Mugi akhirnya memang menjadi Juara I tapi Rahma terlempar di Harapan I. Juri memang bukan hanya saya.
Malam itu saya pandang lagi Mugi dan Rahma yang bahkan tampak bingung mengekspresikan kemenangan mereka. Saya tersenyum. Saya hampiri mereka. "Kalian harus terus menapaki jalan prestasi. Jangan pernah menyerah sebelum berjuang. Dan perjuangan itu telah kalian mulai dengan pena kecil kalian! Selamat ya.
Mereka tersenyum, mengangguk. Menggenggam erat karton tebal berisi tulisan Lima Juta dan Dua Setengah Juta Rupiah. Mata mereka basah. Mungkin mereka membayangkan bulan di wajah ayah dan nenek. Seperti apakah cahayanya?

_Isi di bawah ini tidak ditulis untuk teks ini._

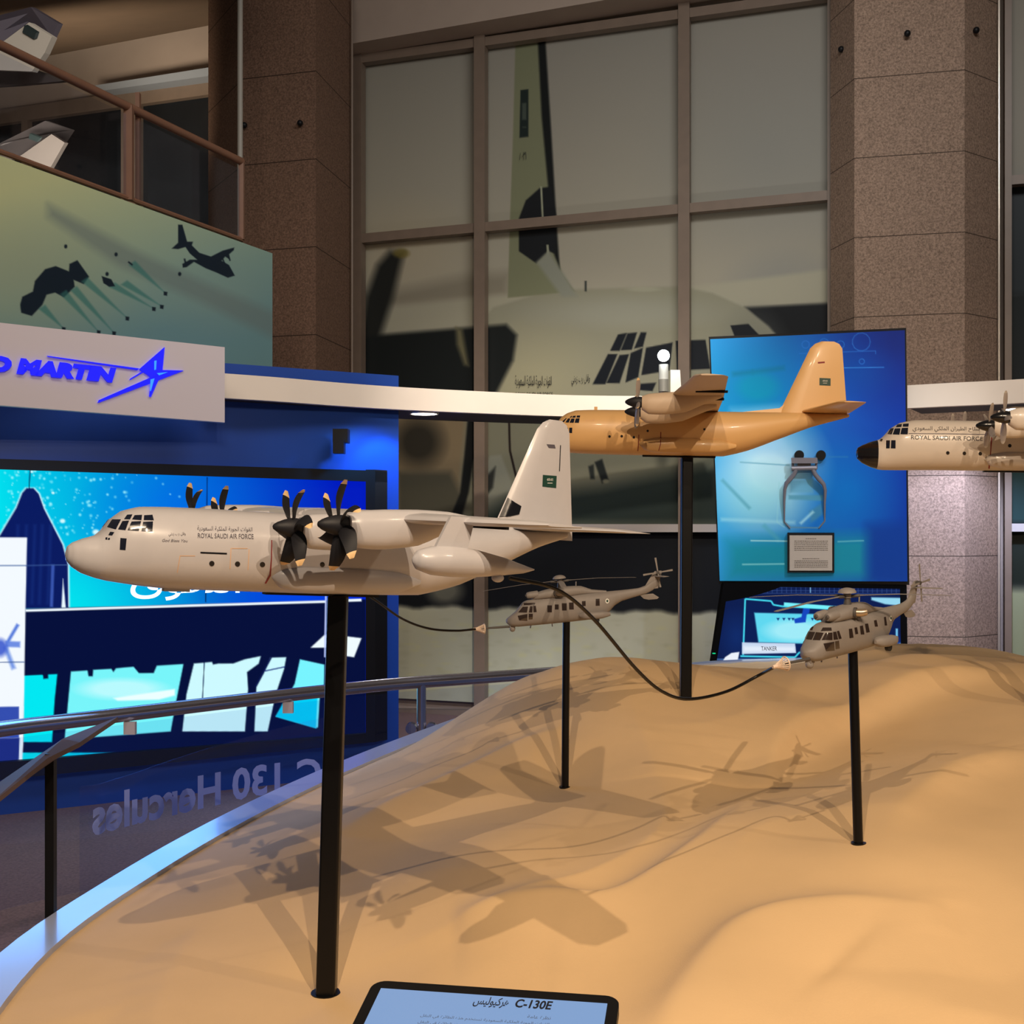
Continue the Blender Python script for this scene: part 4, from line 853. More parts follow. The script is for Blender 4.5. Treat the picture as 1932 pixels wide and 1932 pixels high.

Saya pun pulang membawa cerita baru bagi Faiz. "Ini cerita dari jalan kupu-kupu, Nak. Tentang Mas Mugi, tentang Kakak Rahma yang sangat tahu diri. Mereka masih akan terus mendaki dan mencari kupu-kupunya."
Faiz mendengar seksama. Binar mata Faiz malam itu, terbungkus kaca..., " Bunda, mereka hebat!"